Al Cairo si attende ora un altro segmento della visione strategica dei nuovi Stati Uniti. Gli inviti alla cautela degli esperti, in questa vigilia, sono numerosi. Fortissime le resistenze in Israele e in una parte dello stesso mondo democratico americano contro le pressioni dell’amministrazione per fermare gli insediamenti. Problematica, a dir poco, è nel mondo arabo ogni soluzione (fosse anche quella – impossibile – dei due Stati) che implichi il pieno riconoscimento di Israele. Sullo sfondo c’è, poi, il ruolo attivo che Obama ha preso nel rilanciare in Afghanistan quella che ogni giorno appare sempre più come una nuova guerra ai talebani. Viceversa, le aperture all’Iran e la chiusura di Guantanamo sono, per ora, più gesti di buona volontà che impegni. Eppure, contro ogni voce della ragione, di cui sempre abbondano diplomatici ed esperti, il luogo scelto dal presidente per parlare ai musulmani appare già un’offerta in sé.

I Presidenti americani viaggiano molto. Attraversano il globo in lungo e in largo. Ma i colloqui veri, gli accordi finali, le amicizie strategiche si stringono solo a Washington. Come avvenne per l’accordo di una pace da Nobel fra Arafat e Rabin nel 1993. Come avviene per tutti i leader mondiali oggi in palpitante attesa di un invito alla Casa Bianca. Il mondo imperiale è infatti una piramide, dove la legittimazione dei Barbari non può che avvenire nella Nuova Roma.

Stavolta questa piramide si capovolge. Obama parla ai musulmani lì dove i musulmani vivono, parla alle madrasse dell’universo arabo da una grande università araba, porta sé stesso al loro livello e nei loro luoghi, pellegrino fra i pellegrini, dove il conflitto è nato. L’Egitto, ricordiamolo, è la patria del fondamentalismo islamico, il paese che ha dato i natali agli uomini più vicini a Osama Bin Laden. Nonché il punto di equilibrio, quieto ma pericolosamente ancora in bilico, tra Occidente e Oriente. È difficile dunque non vedere in questa scelta del Presidente degli Stati Uniti un desiderio di spaccare i ruoli, riscrivere le regole, riconoscere e non umiliare le diversità. In un’epoca di conflitti fatti da immagini, valori, disprezzi reali e percepiti, in un mondo in cui i rapporti fra culture pesano quanto una volta i rapporti fra testate nucleari, un gesto di modestia e di omaggio può fare molta strada.

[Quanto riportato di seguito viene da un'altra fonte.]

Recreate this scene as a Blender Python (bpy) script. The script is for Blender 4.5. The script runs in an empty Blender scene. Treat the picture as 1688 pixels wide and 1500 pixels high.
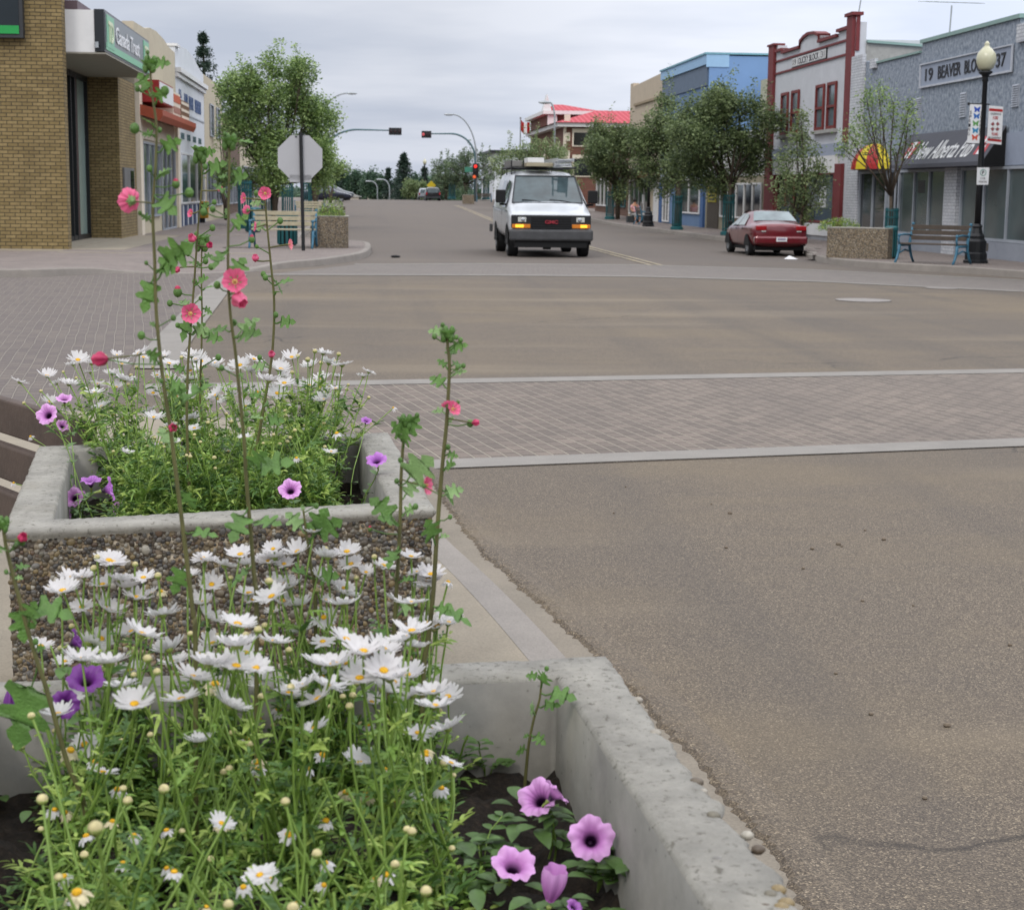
import bpy, math, random
import numpy as np
from mathutils import Vector, Matrix
rnd = random.Random(11)
PI = math.pi
sc = bpy.context.scene
COL = sc.collection
# ---------------------------------------------------------------- camera model
F = 2760.0; P = math.atan(433 / F); RO = math.radians(0.63); H = 1.65
cp, sp = math.cos(P), math.sin(P); cr, sr = math.cos(RO), math.sin(RO)
FW = (0, cp, -sp)
RX = (cr, sp * sr, cp * sr); UX = (-sr, sp * cr, cp * cr)
def ray(px, py):
    a = (px - 844) / F; b = (750 - py) / F
    return tuple(FW[i] + RX[i] * a + UX[i] * b for i in range(3))
def G(px, py, z=0.0):
    r = ray(px, py); t = (z - H) / r[2]; return (r[0] * t, r[1] * t, z)
def D(px, py, Y):
    r = ray(px, py); t = Y / r[1]; return (r[0] * t, Y, H + r[2] * t)
_v = ray(590, 314); TH = math.atan2(_v[0], _v[1]); PHI = -TH
SX = (math.sin(TH), math.cos(TH)); NX = (math.cos(TH), -math.sin(TH))
def st(p): return (p[0] * NX[0] + p[1] * NX[1], p[0] * SX[0] + p[1] * SX[1], p[2])
def W(l, d, z=0.0): return (l * NX[0] + d * SX[0], l * NX[1] + d * SX[1], z)
def GS(px, py, z=0.0): return st(G(px, py, z))
def FL(px, py, lat):
    r = st(ray(px, py)); t = lat / r[0]; return (r[1] * t, H + r[2] * t)
def FD(px, py, d):
    r = st(ray(px, py)); t = d / r[1]; return (r[0] * t, H + r[2] * t)
def hz(d):
    if d < 85: return 0.0
    if d < 175: return 0.72 * math.sin((d - 85) / 90 * PI / 2)
    if d < 215: return 0.72 - 0.72 * ((d - 175) / 40) ** 2
    return max(-5.0, -(d - 215) * 0.035)
# ---------------------------------------------------------------- mesh builder
def frame_on(p, q):
    d = (Vector(q) - Vector(p)).normalized()
    a = Vector((0, 0, 1)) if abs(d.z) < 0.9 else Vector((1, 0, 0))
    x = d.cross(a).normalized(); return x, x.cross(d).normalized()
class MB:
    def __init__(s): s.v = []; s.f = []; s.m = []; s.isl = []
    def add(s, vs, fs, mi=0):
        o = len(s.v); s.isl.append((o, len(s.f))); s.v += [tuple(p) for p in vs]
        s.f += [tuple(i + o for i in f) for f in fs]
        s.m += [mi] * len(fs) if isinstance(mi, int) else list(mi)
    def box(s, x0, x1, y0, y1, z0, z1, mi=0):
        x0, x1 = min(x0, x1), max(x0, x1); y0, y1 = min(y0, y1), max(y0, y1); z0, z1 = min(z0, z1), max(z0, z1)
        s.add([(x0, y0, z0), (x1, y0, z0), (x1, y1, z0), (x0, y1, z0), (x0, y0, z1), (x1, y0, z1), (x1, y1, z1), (x0, y1, z1)],
              [(0, 3, 2, 1), (4, 5, 6, 7), (0, 1, 5, 4), (1, 2, 6, 5), (2, 3, 7, 6), (3, 0, 4, 7)], mi); return s
    def quad(s, a, b, c, d, mi=0): s.add([a, b, c, d], [(0, 1, 2, 3)], mi)
    def poly(s, pts, mi=0): s.add(pts, [tuple(range(len(pts)))], mi)
    def prism(s, pts, lo, hi, axis='z', mi=0):
        def e(p, t): return {'z': (p[0], p[1], t), 'y': (p[0], t, p[1]), 'x': (t, p[0], p[1])}[axis]
        n = len(pts)
        s.add([e(p, lo) for p in pts] + [e(p, hi) for p in pts],
              [tuple(range(n))[::-1], tuple(range(n, 2 * n))] + [(i, (i + 1) % n, n + (i + 1) % n, n + i) for i in range(n)], mi); return s
    def tube(s, pts, r, n=8, mi=0, cap=True):
        m = len(pts); r = [r] * m if isinstance(r, (int, float)) else list(r)
        vs = []; X = Y = None
        for k in range(m):
            a = pts[max(0, k - 1)]; b = pts[min(m - 1, k + 1)]
            d = (Vector(b) - Vector(a)).normalized()
            if X is None: X, Y = frame_on(a, b)
            else:
                X = (X - d * X.dot(d)).normalized(); Y = X.cross(d)
            for i in range(n):
                t = 2 * PI * i / n; vs.append(Vector(pts[k]) + (X * math.cos(t) + Y * math.sin(t)) * r[k])
        fs = [(k * n + i, k * n + (i + 1) % n, (k + 1) * n + (i + 1) % n, (k + 1) * n + i) for k in range(m - 1) for i in range(n)]
        if cap: fs += [tuple(range(n))[::-1], tuple(range((m - 1) * n, m * n))]
        s.add(vs, fs, mi); return s
    def lathe(s, prof, n=16, c=(0, 0, 0), mi=0):
        vs = []; m = len(prof)
        for r, z in prof:
            for i in range(n):
                t = 2 * PI * i / n; vs.append((c[0] + r * math.cos(t), c[1] + r * math.sin(t), c[2] + z))
        fs = [(k * n + i, k * n + (i + 1) % n, (k + 1) * n + (i + 1) % n, (k + 1) * n + i) for k in range(m - 1) for i in range(n)]
        fs += [tuple(range(n))[::-1], tuple(range((m - 1) * n, m * n))]
        s.add(vs, fs, mi); return s
    def ball(s, c, r, nu=10, nv=7, mi=0):
        rx, ry, rz = (r, r, r) if isinstance(r, (int, float)) else r
        vs = [(c[0], c[1], c[2] - rz)]
        for k in range(1, nv):
            a = -PI / 2 + PI * k / nv
            for i in range(nu):
                t = 2 * PI * i / nu; vs.append((c[0] + rx * math.cos(a) * math.cos(t), c[1] + ry * math.cos(a) * math.sin(t), c[2] + rz * math.sin(a)))
        vs.append((c[0], c[1], c[2] + rz)); L = len(vs) - 1
        fs = [(0, 1 + (i + 1) % nu, 1 + i) for i in range(nu)]
        for k in range(nv - 2):
            fs += [(1 + k * nu + i, 1 + k * nu + (i + 1) % nu, 1 + (k + 1) * nu + (i + 1) % nu, 1 + (k + 1) * nu + i) for i in range(nu)]
        b = 1 + (nv - 2) * nu
        fs += [(b + i, b + (i + 1) % nu, L) for i in range(nu)]
        s.add(vs, fs, mi); return s
    def xf(s, M, a=0):
        for i in range(a, len(s.v)): s.v[i] = tuple(M @ Vector(s.v[i]))
        return s
    def bsplit(s, name, mats, parent=None, **kw):
        """every piece that was added becomes an object of its own"""
        ends = s.isl[1:] + [(len(s.v), len(s.f))]; out = []
        for (v0, f0), (v1, f1) in zip(s.isl, ends):
            q = MB(); q.v = s.v[v0:v1]; q.f = [tuple(i - v0 for i in f) for f in s.f[f0:f1]]; q.m = s.m[f0:f1]; out.append(q.build(name, mats, parent, **kw))
        return out[0]
    def build(s, name, mats, parent=None, smooth=False, bevel=0, sub=0, fn=False):
        off = ORG.get(parent.name, (0, 0, 0)) if parent else (0, 0, 0)
        me = bpy.data.meshes.new(name)
        me.from_pydata([(p[0] - off[0], p[1] - off[1], p[2] - off[2]) for p in s.v], [], s.f)
        mats = mats if isinstance(mats, (list, tuple)) else [mats]
        for m in mats: me.materials.append(m)
        if len(mats) > 1: me.polygons.foreach_set('material_index', [min(x, len(mats) - 1) for x in s.m])
        if smooth: me.polygons.foreach_set('use_smooth', [True] * len(me.polygons))
        me.update()
        o = bpy.data.objects.new(name, me); COL.objects.link(o)
        if parent: o.parent = parent; ORG[o.name] = off
        if bevel:
            b = o.modifiers.new('b', 'BEVEL'); b.width = bevel; b.segments = 2; b.limit_method = 'ANGLE'; b.angle_limit = 0.6; b.harden_normals = False
        if sub:
            b = o.modifiers.new('s', 'SUBSURF'); b.levels = sub; b.render_levels = sub
        return o
ORG = {}
def tag(o, label=None, cat=None, group=None, kind=None):
    if label: o['label'] = label
    if cat: o['category'] = cat
    if group: o['group'] = group
    if kind: o['kind'] = kind
    return o
def thing(name, label, cat, org, street=True, group=None, rz=0.0):
    """Empty at base. street=True: org=(lat,dist,z), children meshes are given in street coordinates."""
    o = bpy.data.objects.new(name, None); COL.objects.link(o); o.empty_display_size = 0.2
    if street: o.location = W(*org); o.rotation_euler = (0, 0, PHI + rz)
    else: o.location = org; o.rotation_euler = (0, 0, rz)
    ORG[o.name] = tuple(org)
    return tag(o, label, cat, group)
def proto(name, label, cat, group=None):
    """Empty whose children are built round the origin; placed later."""
    o = bpy.data.objects.new(name, None); COL.objects.link(o); o.empty_display_size = 0.2
    ORG[o.name] = (0, 0, 0); return tag(o, label, cat, group)
def place(o, l, d, z=0.0, rz=0.0, s=1.0):
    o.location = W(l, d, z); o.rotation_euler = (0, 0, PHI + rz); o.scale = (s, s, s) if isinstance(s, (int, float)) else s; return o
def dup(root, label=None, group=None):
    r = root.copy(); COL.objects.link(r)
    for ch in list(root.children):
        c = ch.copy(); COL.objects.link(c); c.parent = r
        for g in list(ch.children):
            k = g.copy(); COL.objects.link(k); k.parent = c
    if label: r['label'] = label
    if group: r['group'] = group
    return r
def streetmesh(mb, name, mats, label=None, cat=None, kind=None, group=None, **kw):
    """one-mesh object given in street coordinates, its origin moved near its base"""
    xs = [p[0] for p in mb.v]; ys = [p[1] for p in mb.v]; zs = [p[2] for p in mb.v]
    c = ((min(xs) + max(xs)) / 2, (min(ys) + max(ys)) / 2, min(zs))
    if kind == 'structure': c = (0, 0, 0)
    mb.v = [(p[0] - c[0], p[1] - c[1], p[2] - c[2]) for p in mb.v]
    o = mb.build(name, mats, None, **kw); o.location = W(*c); o.rotation_euler = (0, 0, PHI)
    return tag(o, label, cat, group, kind)
def np_obj(name, V, Q, mats, mi=None, parent=None, smooth=False):
    """fast mesh from numpy arrays, Q all same side count"""
    me = bpy.data.meshes.new(name); off = ORG.get(parent.name, (0, 0, 0)) if parent else (0, 0, 0)
    V = np.asarray(V, dtype=np.float32) - np.array(off, dtype=np.float32); Q = np.asarray(Q, dtype=np.int32); n, k = Q.shape
    me.vertices.add(len(V)); me.vertices.foreach_set('co', V.ravel())
    me.loops.add(n * k); me.loops.foreach_set('vertex_index', Q.ravel())
    me.polygons.add(n); me.polygons.foreach_set('loop_start', np.arange(0, n * k, k, dtype=np.int32))
    for m in (mats if isinstance(mats, (list, tuple)) else [mats]): me.materials.append(m)
    if mi is not None: me.polygons.foreach_set('material_index', np.asarray(mi, dtype=np.int32))
    if smooth: me.polygons.foreach_set('use_smooth', np.ones(n, dtype=bool))
    me.update(calc_edges=True); me.validate()
    o = bpy.data.objects.new(name, me); COL.objects.link(o)
    if parent: o.parent = parent; ORG[o.name] = off
    return o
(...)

Non è un’idea nuova quella di Obama. I migliori strateghi e politici hanno vinto guerre con il riconoscimento delle differenze altrui. Il generale Edmund Henry Hynman Allenby, primo visconte Allenby, dopo aver sconfitto l’Impero Ottomano in Palestina, facendo il suo ingresso a Gerusalemme alla testa delle truppe, l’11 dicembre 1917, smontò da cavallo e attraversò a piedi la Porta di Jaffa, «in segno di rispetto dello status di città sacra per ebrei, cattolici e musulmani». Poco importa se, con il senno di poi, oggi diciamo che quel gesto di rispetto sarebbe stato pagato molto caro da Gerusalemme. In quel momento bastò a trasformare una potenza di conquista in un protettore per molti anni. Forse la visita di Obama in Medio Oriente non sarà risolutiva. Ma ciò non toglie che, recandosi al Cairo, oggi Obama scriva una forte pagina culturale, rendendo reale la metafora dell’impossibilità: per la prima volta vedremo la montagna che va da Maometto.